A review by zupa_czyta
Władcy czasu by Eva García Sáenz de Urturi

4.0

4,5/5
Nigdy żadna seria (no, z jednym wyjątkiem) nie porwała mnie tak bardzo, jak zrobiła to Trylogia Białego Miasta - "Cisza" jest jedną z moich ulubionych książek (jak ja to mówię - książką życia), "Rytuały wody" były bardzo dobre, chociaż już nie tak wspaniałe jak tom pierwszy. Sięgając po "Władców czasu" bałam się, że autorka obniżyła loty i trzecia część o przygodach Krakena będzie tą najsłabszą. Z prawdziwą przyjemnością mogę obwieścić, że byłam w błędzie!
W najnowszym tomie trylogii, de Urturi wzniosła się na wyżyny swoich pisarskich możliwości i zaserwowała czytelnikom książkę pod wieloma względami idealną.
Mamy tu intrygującą zagadkę kryminalną, świetnie zarysowane tło obyczajowe i historię z przeszłości, która sięga aż średniowiecza. Należy zwrócić też uwagę na kunszt literacki hiszpańskiej autorki - "Władcy czasu" to zdecydowanie najbardziej wymagająca część, a to wszystko ze względu na język stylizowany na średniowieczny, który wzbogaca historyczne fragmenty powieści. 

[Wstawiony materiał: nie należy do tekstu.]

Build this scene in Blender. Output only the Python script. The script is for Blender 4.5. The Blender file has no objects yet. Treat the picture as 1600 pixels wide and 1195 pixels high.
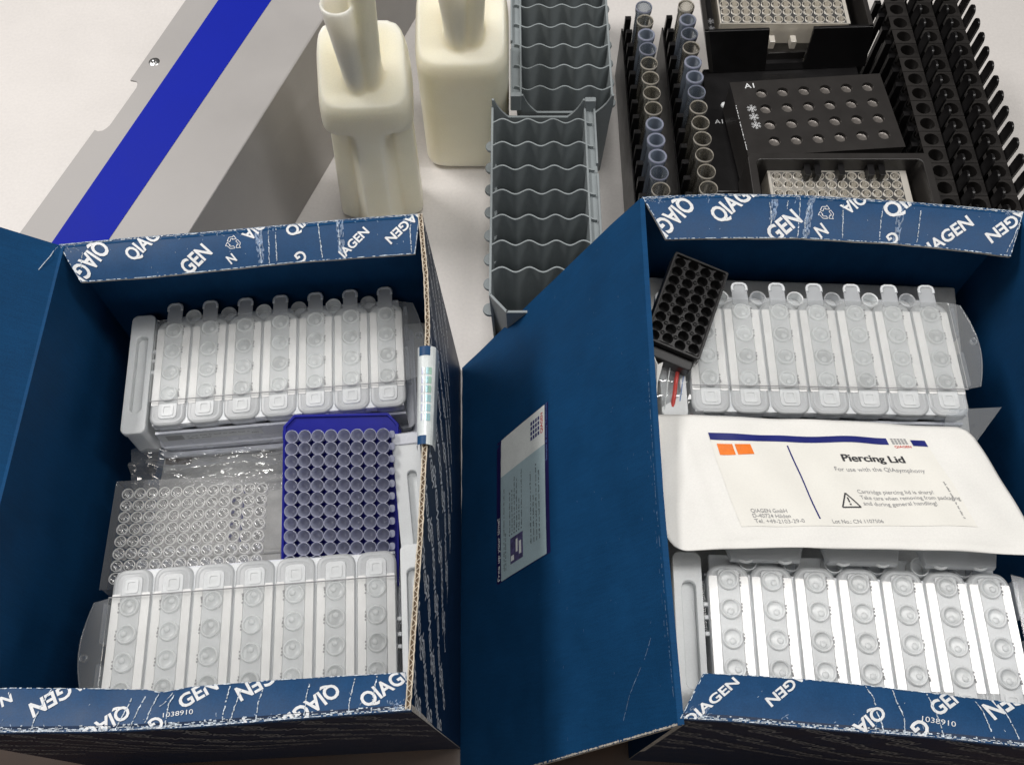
import bpy, bmesh, math, random
from mathutils import Vector, Matrix
R = math.radians
random.seed(7)
S = 0.01                                  # everything below is written in centimetres
scene = bpy.context.scene
col = scene.collection

# ------------------------------------------------------------------ camera, world, lamps, exposure
cam_d = bpy.data.cameras.new('camera'); cam = bpy.data.objects.new('camera', cam_d); col.objects.link(cam)
cam.location = (0, 0, 0.763); cam.rotation_euler = (R(26.5), 0, 0)
cam_d.sensor_width = 36; cam_d.lens = 31.5; cam_d.clip_start = 0.02; cam_d.clip_end = 30
scene.camera = cam
world = bpy.data.worlds.new('World'); scene.world = world; world.use_nodes = True
bg = world.node_tree.nodes['Background']; bg.inputs[0].default_value = (1.0, .97, .93, 1); bg.inputs[1].default_value = 0.085

def ceiling_or_fill_panel(loc, sx, sy, power, colr):
    l = bpy.data.lights.new('ceiling_or_fill_light', 'AREA'); l.shape = 'RECTANGLE'; l.size = sx; l.size_y = sy
    l.energy = power; l.color = colr
    o = bpy.data.objects.new('ceiling_or_fill_light', l); o.location = loc; col.objects.link(o)
    o.rotation_euler = (0, 0, 0)
    return o
ceiling_or_fill_panel((-1.52, 1.3, 2.2), 0.6, 1.2, 62, (1, .97, .945))
ceiling_or_fill_panel((1.22, 0.44, 2.1), 1.5, 0.30, 21, (1, .98, .955))
ceiling_or_fill_panel((0.0, 0.55, 2.2), 0.4, 1.3, 16, (1, .98, .955))  # added overhead fill to brighten the contents of the boxes
ceiling_or_fill_panel((-0.1, -1.3, 2.2), 1.2, 0.6, 9, (1, .98, .955))  # added fill behind the camera, lifts the faces turned to the viewer
scene.view_settings.view_transform = 'Standard'; scene.view_settings.look = 'None'
scene.view_settings.exposure = -0.16; scene.view_settings.gamma = 1.0; scene.view_settings.use_curve_mapping = False

# ------------------------------------------------------------------ materials
MAT = {}
def _nt(name):
    m = bpy.data.materials.new(name); m.use_nodes = True; MAT[name] = m
    nt = m.node_tree; nt.nodes.clear()
    out = nt.nodes.new('ShaderNodeOutputMaterial')
    return m, nt, out
def _noise(nt, scale, detail=4, rough=.6, dist=0):
    tc = nt.nodes.new('ShaderNodeTexCoord'); n = nt.nodes.new('ShaderNodeTexNoise')
    n.inputs['Scale'].default_value = scale; n.inputs['Detail'].default_value = detail
    n.inputs['Roughness'].default_value = rough; n.inputs['Distortion'].default_value = dist
    nt.links.new(tc.outputs['Object'], n.inputs['Vector']); return n
def mat(name, c, rough=.5, metal=0, var=.12, vscale=60, fine=.06, fscale=900, bump=0, bscale=600, coat=0, sss=0, sscale=.006, spec=.5, rvar=.08, ovar=.0, streak=0):
    m, nt, out = _nt(name)
    b = nt.nodes.new('ShaderNodeBsdfPrincipled'); nt.links.new(b.outputs[0], out.inputs[0])
    n1 = _noise(nt, vscale); n2 = _noise(nt, fscale, 2)
    def ramp(n, amt):
        r = nt.nodes.new('ShaderNodeMapRange'); r.inputs[1].default_value = .3; r.inputs[2].default_value = .7
        r.inputs[3].default_value = 1 - amt; r.inputs[4].default_value = 1 + amt
        nt.links.new(n.outputs[0], r.inputs[0]); return r
    r1, r2 = ramp(n1, var), ramp(n2, fine)
    mu = nt.nodes.new('ShaderNodeMath'); mu.operation = 'MULTIPLY'
    oi = nt.nodes.new('ShaderNodeObjectInfo'); ro = nt.nodes.new('ShaderNodeMapRange'); ro.inputs[3].default_value = 1 - ovar; ro.inputs[4].default_value = 1 + ovar
    nt.links.new(oi.outputs['Random'], ro.inputs[0]); mo = nt.nodes.new('ShaderNodeMath'); mo.operation = 'MULTIPLY'
    nt.links.new(r1.outputs[0], mo.inputs[0]); nt.links.new(ro.outputs[0], mo.inputs[1])
    nt.links.new(mo.outputs[0], mu.inputs[0]); nt.links.new(r2.outputs[0], mu.inputs[1])
    if streak:
        tc = nt.nodes.new('ShaderNodeTexCoord'); mp = nt.nodes.new('ShaderNodeMapping'); mp.inputs['Scale'].default_value = (60, 900, 60)
        ns = nt.nodes.new('ShaderNodeTexNoise'); ns.inputs['Scale'].default_value = 1; ns.inputs['Detail'].default_value = 3
        nt.links.new(tc.outputs['Object'], mp.inputs[0]); nt.links.new(mp.outputs[0], ns.inputs[0]); rs = ramp(ns, streak)
        m3 = nt.nodes.new('ShaderNodeMath'); m3.operation = 'MULTIPLY'; nt.links.new(mu.outputs[0], m3.inputs[0]); nt.links.new(rs.outputs[0], m3.inputs[1]); mu = m3
    vm = nt.nodes.new('ShaderNodeVectorMath'); vm.operation = 'SCALE'; vm.inputs[0].default_value = c
    nt.links.new(mu.outputs[0], vm.inputs['Scale']); nt.links.new(vm.outputs[0], b.inputs['Base Color'])
    rr = ramp(n1, rvar); mr = nt.nodes.new('ShaderNodeMath'); mr.operation = 'MULTIPLY'; mr.inputs[1].default_value = rough
    nt.links.new(rr.outputs[0], mr.inputs[0]); nt.links.new(mr.outputs[0], b.inputs['Roughness'])
    b.inputs['Metallic'].default_value = metal; b.inputs['Specular IOR Level'].default_value = spec
    if coat: b.inputs['Coat Weight'].default_value = coat; b.inputs['Coat Roughness'].default_value = .08
    if sss:
        b.inputs['Subsurface Weight'].default_value = sss; b.inputs['Subsurface Radius'].default_value = (1, .95, .9)
        b.inputs['Subsurface Scale'].default_value = sscale
    if bump:
        n3 = _noise(nt, bscale, 3); bp = nt.nodes.new('ShaderNodeBump'); bp.inputs['Strength'].default_value = bump
        bp.inputs['Distance'].default_value = .0006
        nt.links.new(n3.outputs[0], bp.inputs['Height']); nt.links.new(bp.outputs[0], b.inputs['Normal'])
    return m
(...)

Ogromnie żałuję, że nadszedł ten czas, kiedy trzeba rozstać się z baskijskim profilerem i całą plejadą innych postaci (dziadek Krakena na zawsze w mym sercu!), które z łatwością zdobyły moją sympatię i o których chętnie bym jeszcze poczytała [chlip].
Na koniec chciałam podziękować Wydawnictwu Muza za możliwość rekomendowania "Władców czasu" na wkładce wewnątrz powieści, to dla mnie prawdziwy zaszczyt i ogromna radość, bo jak wspominałam już na początku mojego wywodu, kocham tę serię z całego serca!